Quiero suponer que la decisión del gobierno de suspender la evaluación en educación básica y media superior para ingreso, permanencia y promoción es una maniobra política, no una decisión definitiva. La pregunta es si se trata de una maniobra astuta o de un ejemplo de cinismo e ingenuidad —como temen muchos—. Me explico.
No tiene sentido el anuncio de la SEP. Si se trata de ganarle tiempo a la CNTE arrebatándole una bandera en Michoacán, Guerrero y Oaxaca, a una semana de las elecciones y en la víspera de su llegada de nuevo al DF, creyendo que los radicales se la van a creer o a cumplir algún tipo de palabra, me parece ingenuo. Si se trata de engañarlos pensando que confiarán en la palabra del gobierno para después violarla, me parece demasiado cínico.

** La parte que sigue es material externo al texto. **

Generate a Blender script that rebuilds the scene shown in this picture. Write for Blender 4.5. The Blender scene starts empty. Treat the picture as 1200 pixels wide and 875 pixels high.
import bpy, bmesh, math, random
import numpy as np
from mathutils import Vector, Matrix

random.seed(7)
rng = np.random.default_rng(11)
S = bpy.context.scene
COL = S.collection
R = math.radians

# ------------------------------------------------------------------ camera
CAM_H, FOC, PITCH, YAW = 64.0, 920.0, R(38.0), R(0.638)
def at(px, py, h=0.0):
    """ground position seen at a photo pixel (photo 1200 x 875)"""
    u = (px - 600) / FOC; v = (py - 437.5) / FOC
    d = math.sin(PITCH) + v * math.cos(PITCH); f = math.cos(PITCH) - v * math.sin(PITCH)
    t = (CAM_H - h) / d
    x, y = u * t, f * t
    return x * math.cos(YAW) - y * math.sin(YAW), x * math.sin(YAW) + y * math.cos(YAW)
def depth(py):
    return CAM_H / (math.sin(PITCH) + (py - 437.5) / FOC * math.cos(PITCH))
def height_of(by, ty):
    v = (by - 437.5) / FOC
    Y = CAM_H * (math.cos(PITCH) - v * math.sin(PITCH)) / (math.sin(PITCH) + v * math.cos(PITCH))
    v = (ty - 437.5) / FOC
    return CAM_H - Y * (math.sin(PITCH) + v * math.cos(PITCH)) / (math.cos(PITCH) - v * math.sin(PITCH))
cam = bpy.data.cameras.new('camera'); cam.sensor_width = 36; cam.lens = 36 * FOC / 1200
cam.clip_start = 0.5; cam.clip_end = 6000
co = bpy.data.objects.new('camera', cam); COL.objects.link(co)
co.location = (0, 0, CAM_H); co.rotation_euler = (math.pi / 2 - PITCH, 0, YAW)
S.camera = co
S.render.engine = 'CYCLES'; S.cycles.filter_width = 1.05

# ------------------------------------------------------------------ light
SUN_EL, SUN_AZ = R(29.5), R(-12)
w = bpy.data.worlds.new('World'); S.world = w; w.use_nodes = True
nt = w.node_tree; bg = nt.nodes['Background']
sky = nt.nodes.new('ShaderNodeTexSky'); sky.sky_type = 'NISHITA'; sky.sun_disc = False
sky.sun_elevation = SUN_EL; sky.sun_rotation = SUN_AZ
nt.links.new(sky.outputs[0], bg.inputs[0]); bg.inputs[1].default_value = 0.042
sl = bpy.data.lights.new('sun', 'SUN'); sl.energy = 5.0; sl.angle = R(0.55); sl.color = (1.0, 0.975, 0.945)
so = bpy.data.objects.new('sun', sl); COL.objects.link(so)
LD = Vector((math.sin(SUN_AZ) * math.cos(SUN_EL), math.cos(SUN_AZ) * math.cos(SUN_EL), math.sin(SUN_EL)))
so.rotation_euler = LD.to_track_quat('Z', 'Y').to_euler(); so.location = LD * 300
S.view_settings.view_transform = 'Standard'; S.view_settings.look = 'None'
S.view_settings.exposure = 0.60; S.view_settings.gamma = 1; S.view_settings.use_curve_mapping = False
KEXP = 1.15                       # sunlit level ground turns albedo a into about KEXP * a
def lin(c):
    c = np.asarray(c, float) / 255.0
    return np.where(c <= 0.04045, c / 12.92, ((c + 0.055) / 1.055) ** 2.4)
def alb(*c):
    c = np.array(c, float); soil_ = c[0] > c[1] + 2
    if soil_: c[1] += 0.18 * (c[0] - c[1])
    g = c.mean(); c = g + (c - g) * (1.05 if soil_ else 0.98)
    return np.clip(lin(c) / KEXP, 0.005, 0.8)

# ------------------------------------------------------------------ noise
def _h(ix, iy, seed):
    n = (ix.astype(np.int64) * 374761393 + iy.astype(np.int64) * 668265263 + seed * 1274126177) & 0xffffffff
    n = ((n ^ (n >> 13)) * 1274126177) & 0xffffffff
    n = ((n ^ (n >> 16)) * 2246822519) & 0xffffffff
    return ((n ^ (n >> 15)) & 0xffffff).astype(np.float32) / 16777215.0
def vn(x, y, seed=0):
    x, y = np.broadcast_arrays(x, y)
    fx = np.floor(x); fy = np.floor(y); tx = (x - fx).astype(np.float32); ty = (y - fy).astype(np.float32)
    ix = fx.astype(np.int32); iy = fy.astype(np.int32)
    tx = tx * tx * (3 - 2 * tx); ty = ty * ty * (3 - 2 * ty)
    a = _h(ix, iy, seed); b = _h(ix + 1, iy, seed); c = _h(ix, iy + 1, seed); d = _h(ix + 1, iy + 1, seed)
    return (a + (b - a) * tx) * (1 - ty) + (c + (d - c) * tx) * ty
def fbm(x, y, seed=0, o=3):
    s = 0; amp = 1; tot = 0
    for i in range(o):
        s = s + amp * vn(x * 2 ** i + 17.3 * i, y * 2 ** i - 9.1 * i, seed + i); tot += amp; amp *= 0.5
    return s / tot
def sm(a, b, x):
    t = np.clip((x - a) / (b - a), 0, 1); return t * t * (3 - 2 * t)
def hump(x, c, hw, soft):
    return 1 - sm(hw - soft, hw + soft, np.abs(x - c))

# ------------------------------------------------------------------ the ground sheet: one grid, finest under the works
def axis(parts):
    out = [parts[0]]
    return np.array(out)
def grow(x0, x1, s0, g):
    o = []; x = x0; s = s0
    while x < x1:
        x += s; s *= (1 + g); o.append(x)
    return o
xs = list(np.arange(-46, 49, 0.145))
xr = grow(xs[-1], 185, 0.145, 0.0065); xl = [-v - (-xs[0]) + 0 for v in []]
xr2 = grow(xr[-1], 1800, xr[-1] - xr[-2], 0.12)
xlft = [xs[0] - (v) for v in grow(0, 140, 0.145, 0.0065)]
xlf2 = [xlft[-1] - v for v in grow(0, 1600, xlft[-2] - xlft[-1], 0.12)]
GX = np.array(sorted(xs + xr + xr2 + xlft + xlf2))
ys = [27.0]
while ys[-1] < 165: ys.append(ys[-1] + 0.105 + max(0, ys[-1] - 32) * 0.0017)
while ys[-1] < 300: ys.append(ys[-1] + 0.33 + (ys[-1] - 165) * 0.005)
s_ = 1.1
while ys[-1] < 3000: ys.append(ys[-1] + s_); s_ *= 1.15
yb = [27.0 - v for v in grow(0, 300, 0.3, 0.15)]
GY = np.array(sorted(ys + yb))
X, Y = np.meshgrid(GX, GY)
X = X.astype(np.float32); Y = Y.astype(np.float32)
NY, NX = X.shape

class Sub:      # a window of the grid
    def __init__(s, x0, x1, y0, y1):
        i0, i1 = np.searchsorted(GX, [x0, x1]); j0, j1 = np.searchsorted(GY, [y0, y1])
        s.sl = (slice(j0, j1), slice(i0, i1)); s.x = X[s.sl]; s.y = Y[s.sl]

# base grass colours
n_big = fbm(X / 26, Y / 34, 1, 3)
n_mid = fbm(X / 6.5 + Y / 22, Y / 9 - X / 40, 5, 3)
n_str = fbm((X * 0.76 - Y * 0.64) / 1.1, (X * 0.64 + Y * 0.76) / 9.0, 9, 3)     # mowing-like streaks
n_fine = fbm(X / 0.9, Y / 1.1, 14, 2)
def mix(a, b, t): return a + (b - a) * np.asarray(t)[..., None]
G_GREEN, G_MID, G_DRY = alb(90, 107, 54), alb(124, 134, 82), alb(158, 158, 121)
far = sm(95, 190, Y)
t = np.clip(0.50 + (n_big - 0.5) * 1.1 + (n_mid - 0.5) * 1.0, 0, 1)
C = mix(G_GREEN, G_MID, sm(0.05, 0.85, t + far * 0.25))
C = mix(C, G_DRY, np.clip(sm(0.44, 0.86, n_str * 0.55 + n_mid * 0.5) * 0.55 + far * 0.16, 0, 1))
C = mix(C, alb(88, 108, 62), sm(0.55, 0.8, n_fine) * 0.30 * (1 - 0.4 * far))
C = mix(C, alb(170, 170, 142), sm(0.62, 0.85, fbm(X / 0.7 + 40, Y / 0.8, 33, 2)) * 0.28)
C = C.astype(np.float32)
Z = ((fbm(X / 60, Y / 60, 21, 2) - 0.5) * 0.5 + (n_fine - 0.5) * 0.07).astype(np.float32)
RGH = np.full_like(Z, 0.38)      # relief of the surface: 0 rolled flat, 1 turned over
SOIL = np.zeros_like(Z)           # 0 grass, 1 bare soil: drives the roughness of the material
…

Veo otra posible explicación, más inteligente. Con el entierro en vida de la semirreforma educativa, tal vez EPN —es su reforma y su decisión— pretende provocar a la sociedad, en el buen sentido de la palabra, para movilizarla y “echársela encima” a la CNTE. La idea sería acalambrar a distintos grupos, desde Mexicanos Primero hasta el INEE, pasando por partidos, medios, empresarios, la comentocracia, los padres de familia y parte del SNTE, a que denuncien, se opongan o combatan desde abajo a la CNTE por imposibilitar la reforma educativa no solo en tres estados, sino en todo el país. De ser así, nos veríamos ante una astucia tardía, pertinente y eficaz, para agitar a la sociedad en torno a la educación, agitación sin la cual no hay reforma posible.
Dicho esto, y refrendando mi apoyo a la evaluación con consecuencias como una condición necesaria más no suficiente para mejorar el nivel educativo de los niños mexicanos, conviene revisar algunos bemoles. The New York Times publicó un artículo sobre el creciente rechazo de los padres de familia del estado de Nueva York a las evaluaciones de los alumnos, uno de los criterios decisivos para evaluar a los maestros y a las escuelas.
Uno de cada seis niños se negó a presentar el examen evaluativo (el equivalente a Enlace). El movimiento es parte de una renuencia nacional cada vez mayor a centrar todo en la evaluación, sobre todo después del escándalo de las trampas en el distrito escolar de Atlanta, reseñado el año pasado por The New Yorker.
Seguir con lo que hubo de reforma educativa, sí. Evaluar a los maestros, y para ello, a los niños y directores, sí. Hacer de la evaluación una panacea, o incluso la (única) joya de la corona reformadora, no estoy tan seguro.